● **To do**: From the opening line of the records through the line bearing "tag(obj('floor', build_floor(), M['floor']), kind='structure')", set down every line exactly.

+++ Information provided +++

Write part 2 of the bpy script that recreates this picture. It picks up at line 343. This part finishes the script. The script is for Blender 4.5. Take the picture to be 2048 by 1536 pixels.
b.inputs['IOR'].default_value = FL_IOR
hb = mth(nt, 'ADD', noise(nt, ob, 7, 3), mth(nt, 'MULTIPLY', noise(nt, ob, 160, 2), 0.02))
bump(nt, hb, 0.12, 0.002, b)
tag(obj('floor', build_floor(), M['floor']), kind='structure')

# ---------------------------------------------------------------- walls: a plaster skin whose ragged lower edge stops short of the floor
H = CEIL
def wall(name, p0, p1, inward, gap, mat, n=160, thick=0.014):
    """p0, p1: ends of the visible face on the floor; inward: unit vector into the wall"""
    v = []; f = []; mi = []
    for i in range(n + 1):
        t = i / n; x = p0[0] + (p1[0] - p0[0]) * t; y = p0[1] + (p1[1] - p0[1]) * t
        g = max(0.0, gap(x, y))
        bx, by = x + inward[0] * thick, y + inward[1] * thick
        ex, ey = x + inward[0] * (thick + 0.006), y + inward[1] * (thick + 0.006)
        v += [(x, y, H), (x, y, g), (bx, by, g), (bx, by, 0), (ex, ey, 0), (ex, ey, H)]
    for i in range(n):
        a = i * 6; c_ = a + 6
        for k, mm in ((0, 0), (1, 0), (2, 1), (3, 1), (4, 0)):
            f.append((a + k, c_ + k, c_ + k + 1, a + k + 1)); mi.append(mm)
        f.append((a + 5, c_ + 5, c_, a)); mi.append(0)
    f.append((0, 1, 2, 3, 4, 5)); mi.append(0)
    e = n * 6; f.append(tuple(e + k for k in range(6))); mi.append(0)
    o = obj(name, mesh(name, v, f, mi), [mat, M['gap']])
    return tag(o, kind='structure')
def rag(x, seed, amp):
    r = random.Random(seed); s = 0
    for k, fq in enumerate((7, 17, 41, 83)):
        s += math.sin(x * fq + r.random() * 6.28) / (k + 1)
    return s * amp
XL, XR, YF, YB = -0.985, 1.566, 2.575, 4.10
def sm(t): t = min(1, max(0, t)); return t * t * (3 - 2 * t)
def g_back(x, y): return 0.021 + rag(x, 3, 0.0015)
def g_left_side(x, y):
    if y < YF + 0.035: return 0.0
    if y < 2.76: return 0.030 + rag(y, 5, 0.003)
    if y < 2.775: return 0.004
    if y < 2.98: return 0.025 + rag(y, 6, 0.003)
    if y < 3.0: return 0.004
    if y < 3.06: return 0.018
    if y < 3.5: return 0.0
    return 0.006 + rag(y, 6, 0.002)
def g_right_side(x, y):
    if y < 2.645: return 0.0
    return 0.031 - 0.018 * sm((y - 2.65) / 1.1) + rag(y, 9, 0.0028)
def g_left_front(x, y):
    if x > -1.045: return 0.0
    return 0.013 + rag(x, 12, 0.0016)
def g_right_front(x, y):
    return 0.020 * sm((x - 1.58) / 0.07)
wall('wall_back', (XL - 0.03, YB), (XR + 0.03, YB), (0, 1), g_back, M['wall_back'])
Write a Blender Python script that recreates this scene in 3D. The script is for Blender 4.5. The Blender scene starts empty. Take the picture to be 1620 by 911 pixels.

+++

● **Result for this task**:
Write part 2 of the bpy script that recreates this picture. It picks up at line 343. This part finishes the script. The script is for Blender 4.5. Take the picture to be 2048 by 1536 pixels.
b.inputs['IOR'].default_value = FL_IOR
hb = mth(nt, 'ADD', noise(nt, ob, 7, 3), mth(nt, 'MULTIPLY', noise(nt, ob, 160, 2), 0.02))
bump(nt, hb, 0.12, 0.002, b)
tag(obj('floor', build_floor(), M['floor']), kind='structure')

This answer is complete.